J'ai vu un certain nombre de choses dans les déplacements récents du président de la République sur ce sujet, qui doivent nous donner à penser... Mais on reviendra sur cette question qui n'est pas anodine à mes yeux : on va leur piquer leurs matières premières, on les transformera chez nous et on leur renverra des produits finis, c'est-à-dire qu'ils sont absolument exploités et ruinés.
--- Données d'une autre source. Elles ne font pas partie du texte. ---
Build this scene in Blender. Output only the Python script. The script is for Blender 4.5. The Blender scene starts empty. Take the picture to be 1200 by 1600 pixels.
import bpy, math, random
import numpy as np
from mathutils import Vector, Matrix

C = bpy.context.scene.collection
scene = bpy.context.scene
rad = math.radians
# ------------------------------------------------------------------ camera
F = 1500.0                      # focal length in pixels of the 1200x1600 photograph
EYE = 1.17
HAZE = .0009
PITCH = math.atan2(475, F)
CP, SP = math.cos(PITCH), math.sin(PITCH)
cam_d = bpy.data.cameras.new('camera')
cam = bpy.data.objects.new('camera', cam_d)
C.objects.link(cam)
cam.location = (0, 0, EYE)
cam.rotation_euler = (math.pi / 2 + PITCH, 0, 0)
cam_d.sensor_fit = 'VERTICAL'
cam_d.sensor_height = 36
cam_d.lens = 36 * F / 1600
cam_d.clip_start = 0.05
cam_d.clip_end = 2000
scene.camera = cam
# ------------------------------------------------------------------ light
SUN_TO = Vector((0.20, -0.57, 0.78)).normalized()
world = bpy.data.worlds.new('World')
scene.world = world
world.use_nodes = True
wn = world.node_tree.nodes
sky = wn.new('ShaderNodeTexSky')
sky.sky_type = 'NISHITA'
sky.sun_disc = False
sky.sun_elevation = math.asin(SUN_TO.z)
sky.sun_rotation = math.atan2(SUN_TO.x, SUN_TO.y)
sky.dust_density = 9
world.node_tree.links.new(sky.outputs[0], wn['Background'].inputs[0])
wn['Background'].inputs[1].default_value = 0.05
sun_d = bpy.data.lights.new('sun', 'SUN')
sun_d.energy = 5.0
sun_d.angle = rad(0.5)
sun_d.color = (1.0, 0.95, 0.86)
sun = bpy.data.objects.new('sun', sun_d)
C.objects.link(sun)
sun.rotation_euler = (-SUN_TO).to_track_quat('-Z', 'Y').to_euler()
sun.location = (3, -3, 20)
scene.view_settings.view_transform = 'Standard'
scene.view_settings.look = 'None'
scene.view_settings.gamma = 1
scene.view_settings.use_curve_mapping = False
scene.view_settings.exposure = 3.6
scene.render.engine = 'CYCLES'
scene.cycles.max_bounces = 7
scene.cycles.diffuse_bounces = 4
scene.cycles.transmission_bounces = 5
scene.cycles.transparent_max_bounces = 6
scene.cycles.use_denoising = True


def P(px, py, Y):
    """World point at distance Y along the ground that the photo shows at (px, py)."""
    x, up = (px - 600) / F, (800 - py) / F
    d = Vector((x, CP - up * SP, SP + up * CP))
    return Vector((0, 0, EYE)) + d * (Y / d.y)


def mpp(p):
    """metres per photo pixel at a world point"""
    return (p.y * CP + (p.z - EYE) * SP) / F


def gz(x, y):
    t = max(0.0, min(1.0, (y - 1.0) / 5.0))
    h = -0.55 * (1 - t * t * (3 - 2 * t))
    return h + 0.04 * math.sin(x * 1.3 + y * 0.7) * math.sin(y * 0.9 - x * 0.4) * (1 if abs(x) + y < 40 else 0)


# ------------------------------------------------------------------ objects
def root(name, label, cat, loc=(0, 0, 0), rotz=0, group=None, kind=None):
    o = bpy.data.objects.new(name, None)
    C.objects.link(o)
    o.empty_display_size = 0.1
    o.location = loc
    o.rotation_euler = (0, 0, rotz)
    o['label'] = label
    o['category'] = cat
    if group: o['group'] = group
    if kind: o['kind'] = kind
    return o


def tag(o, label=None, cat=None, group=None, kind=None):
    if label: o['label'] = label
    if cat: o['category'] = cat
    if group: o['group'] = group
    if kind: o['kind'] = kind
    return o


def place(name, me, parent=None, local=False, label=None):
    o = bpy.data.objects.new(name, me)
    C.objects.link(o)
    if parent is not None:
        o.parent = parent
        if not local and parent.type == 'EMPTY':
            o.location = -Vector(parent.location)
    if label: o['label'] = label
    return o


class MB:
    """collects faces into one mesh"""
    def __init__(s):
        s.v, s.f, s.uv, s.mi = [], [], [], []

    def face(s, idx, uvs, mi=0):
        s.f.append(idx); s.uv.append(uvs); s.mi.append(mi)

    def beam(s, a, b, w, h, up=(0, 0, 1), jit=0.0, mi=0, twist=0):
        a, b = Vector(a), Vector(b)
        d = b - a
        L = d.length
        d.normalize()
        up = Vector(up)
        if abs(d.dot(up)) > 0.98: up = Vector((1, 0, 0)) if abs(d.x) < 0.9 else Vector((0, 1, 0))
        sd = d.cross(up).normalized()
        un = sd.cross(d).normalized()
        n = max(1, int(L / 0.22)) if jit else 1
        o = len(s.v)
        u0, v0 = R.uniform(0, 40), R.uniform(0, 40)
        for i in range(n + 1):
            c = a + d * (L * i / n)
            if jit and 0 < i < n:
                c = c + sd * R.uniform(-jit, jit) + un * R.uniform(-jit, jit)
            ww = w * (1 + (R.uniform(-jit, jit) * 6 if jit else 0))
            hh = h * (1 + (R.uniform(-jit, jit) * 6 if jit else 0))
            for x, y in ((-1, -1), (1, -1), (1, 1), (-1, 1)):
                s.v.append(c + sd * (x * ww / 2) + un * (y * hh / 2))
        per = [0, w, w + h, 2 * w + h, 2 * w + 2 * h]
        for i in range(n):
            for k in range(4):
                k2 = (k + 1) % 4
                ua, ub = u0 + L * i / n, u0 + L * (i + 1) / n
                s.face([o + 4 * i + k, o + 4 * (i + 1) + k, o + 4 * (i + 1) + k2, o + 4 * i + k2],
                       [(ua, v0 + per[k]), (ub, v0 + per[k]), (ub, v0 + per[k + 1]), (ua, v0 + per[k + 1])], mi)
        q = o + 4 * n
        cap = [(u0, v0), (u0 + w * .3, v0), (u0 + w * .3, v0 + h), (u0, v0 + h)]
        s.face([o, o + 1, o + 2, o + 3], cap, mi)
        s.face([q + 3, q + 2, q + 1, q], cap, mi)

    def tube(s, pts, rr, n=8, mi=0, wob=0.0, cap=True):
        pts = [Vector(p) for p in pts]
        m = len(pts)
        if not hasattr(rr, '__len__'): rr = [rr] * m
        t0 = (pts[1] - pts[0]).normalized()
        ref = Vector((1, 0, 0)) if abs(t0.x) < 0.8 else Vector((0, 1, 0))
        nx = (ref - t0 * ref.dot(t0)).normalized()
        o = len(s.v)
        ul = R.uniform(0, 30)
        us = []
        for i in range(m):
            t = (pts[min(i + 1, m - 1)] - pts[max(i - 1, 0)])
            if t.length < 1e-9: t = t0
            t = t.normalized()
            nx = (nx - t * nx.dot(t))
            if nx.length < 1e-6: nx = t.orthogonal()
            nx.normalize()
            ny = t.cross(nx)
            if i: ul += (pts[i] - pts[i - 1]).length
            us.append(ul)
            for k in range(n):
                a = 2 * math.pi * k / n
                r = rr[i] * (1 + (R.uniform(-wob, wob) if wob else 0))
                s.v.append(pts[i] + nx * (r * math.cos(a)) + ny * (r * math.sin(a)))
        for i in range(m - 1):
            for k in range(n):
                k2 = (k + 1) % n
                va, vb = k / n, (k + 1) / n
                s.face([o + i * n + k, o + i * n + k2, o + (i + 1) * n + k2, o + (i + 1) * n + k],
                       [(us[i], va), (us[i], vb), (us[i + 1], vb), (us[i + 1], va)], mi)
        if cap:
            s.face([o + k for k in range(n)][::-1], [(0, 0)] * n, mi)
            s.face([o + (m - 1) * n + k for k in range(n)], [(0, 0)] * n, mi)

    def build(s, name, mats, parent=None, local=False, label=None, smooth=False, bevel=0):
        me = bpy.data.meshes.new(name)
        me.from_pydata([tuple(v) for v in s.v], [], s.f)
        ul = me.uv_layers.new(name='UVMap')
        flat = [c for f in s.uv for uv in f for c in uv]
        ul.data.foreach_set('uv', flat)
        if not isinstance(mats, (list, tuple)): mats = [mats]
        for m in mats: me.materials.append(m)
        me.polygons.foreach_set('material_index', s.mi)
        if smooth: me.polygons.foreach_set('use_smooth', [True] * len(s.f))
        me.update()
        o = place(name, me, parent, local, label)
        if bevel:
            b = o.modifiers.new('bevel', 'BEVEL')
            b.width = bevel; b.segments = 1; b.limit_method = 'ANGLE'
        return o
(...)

Ceci est absolument impossible, surtout dans la période de crise que nous sommes en train de vivre.
J'ajoute cela au volet social qui est le nôtre.
Voilà des idées simples exprimées, et qui vont nous servir en tout cas de marque de fabrique, d'identité dans le grand débat européen que certains voudraient bien ne pas voir naître, que certains voudraient bien continuer à mettre sous l'éteignoir, sous le boisseau, que surtout on n'en parle pas, que surtout il n'y ait pas de participation.
Surtout... C'est pourquoi, moins on en parle, mieux on se porte. C'est pourquoi on ne compose même pas les listes pour éviter que cela devienne un sujet, mais ne vous y trompez pas, c'est l'intérêt conjoint des deux formations provisoirement et institutionnellement « dominantes ».
Ils veulent qu'il y ait le moins de participation possible parce qu'ils estiment qu'ils ont, eux, des électorats qui votent automatiquement pour eux et que cela les arrangera d'avoir de meilleurs scores que ce qu'ils obtiendraient autrement.
Notre intérêt est exactement le contraire. Nous voulons que le débat ait lieu, nous voulons de la participation, nous présentons de bons candidats pour qu'ils deviennent de bons parlementaires européens.
Nous voulons porter un projet de société qui est, en même temps, un projet européen. Je vous remercie.